Lachlan Hunt wrote:see no problem with defining error handling for broken documents, but no need to break conformance with SGML in the process. HTML is an application of SGML, regardless of all the broken implementations and documents we currently have, and I don't want to see that changed.
An innocent question (no flamewar intended):
Of course not, I try not to flame. :-)
What is the benefit of having HTML defined as an application of SGML ?
So that it may be processed with SGML tools, and validated with an SGML based validator, and possibly even generated using XSLT. (I know XSLT can generate HTML4, but I don't know if it would be able to do HTML5 or not, even if it did remain an SGML application).
Even if it is decided that HTML 5 is not formally an application of SGML, it must at least remain fully compatible with SGML, and thus a conformant HTML 5 document must be a conformant SGML document.

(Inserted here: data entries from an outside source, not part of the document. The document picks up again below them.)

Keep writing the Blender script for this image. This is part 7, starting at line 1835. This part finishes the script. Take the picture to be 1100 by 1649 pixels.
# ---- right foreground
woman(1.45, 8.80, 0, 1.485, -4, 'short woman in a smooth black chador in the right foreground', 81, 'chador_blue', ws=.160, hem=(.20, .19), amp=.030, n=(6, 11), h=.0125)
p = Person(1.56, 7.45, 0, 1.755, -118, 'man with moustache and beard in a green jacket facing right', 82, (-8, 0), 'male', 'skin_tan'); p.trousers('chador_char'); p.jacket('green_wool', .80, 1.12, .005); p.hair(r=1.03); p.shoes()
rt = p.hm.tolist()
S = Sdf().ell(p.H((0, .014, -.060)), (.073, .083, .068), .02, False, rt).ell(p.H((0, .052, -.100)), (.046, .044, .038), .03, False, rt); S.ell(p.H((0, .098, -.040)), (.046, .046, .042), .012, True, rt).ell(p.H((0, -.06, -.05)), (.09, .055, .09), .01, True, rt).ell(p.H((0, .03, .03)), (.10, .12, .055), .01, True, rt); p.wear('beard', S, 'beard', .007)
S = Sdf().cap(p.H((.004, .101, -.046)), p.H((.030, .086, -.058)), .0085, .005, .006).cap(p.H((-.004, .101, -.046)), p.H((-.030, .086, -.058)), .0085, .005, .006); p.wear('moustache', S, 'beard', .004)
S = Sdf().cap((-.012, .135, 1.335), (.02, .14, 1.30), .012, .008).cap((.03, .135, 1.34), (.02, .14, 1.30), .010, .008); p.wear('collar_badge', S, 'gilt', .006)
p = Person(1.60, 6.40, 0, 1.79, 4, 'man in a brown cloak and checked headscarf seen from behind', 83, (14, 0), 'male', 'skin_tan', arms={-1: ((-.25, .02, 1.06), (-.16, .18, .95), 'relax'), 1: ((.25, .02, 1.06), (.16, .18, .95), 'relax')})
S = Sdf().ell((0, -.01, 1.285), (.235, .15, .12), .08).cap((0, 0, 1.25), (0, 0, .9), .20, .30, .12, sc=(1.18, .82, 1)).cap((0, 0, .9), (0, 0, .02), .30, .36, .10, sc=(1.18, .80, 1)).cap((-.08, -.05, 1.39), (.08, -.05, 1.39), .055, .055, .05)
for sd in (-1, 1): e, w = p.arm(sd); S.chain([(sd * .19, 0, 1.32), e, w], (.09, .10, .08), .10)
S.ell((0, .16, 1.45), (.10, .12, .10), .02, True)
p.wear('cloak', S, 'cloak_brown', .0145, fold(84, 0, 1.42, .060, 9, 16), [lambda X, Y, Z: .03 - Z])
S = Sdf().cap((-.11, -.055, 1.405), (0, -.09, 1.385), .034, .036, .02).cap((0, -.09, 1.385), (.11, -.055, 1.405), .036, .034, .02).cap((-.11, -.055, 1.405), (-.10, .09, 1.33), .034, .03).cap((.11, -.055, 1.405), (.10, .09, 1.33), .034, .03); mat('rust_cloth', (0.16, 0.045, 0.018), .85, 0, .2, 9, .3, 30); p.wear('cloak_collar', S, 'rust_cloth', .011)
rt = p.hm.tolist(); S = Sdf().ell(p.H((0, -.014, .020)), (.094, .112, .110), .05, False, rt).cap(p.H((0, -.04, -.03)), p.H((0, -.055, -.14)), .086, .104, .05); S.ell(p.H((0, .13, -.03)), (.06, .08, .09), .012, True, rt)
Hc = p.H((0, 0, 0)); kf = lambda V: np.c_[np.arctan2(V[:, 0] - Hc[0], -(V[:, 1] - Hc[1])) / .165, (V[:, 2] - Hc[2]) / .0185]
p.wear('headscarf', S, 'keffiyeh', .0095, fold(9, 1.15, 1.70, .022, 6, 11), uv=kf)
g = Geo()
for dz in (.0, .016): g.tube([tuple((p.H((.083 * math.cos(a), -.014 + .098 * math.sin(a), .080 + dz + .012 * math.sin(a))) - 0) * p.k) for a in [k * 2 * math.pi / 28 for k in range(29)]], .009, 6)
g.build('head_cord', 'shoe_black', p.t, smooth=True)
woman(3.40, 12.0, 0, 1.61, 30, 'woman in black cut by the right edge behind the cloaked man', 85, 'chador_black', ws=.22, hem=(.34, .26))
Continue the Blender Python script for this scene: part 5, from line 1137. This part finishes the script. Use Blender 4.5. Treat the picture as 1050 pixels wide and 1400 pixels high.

XHTML variants of HTML 5 must be a conformant XML document instead, though I noticed that is not the case with square brackets in ID attributes in section 3.7.2 of WF2 (are there no other character(s) than can be used instead?). So, I guess, there's already no hope of HTML 5 conforming to anything.
However, I would like to request that any defined error handling behaviour designed to cope with malformed documents that directly violates SGML, be made optional (but recommended) so that a user agent with a conforming SGML parser may still be conform to HTML 5.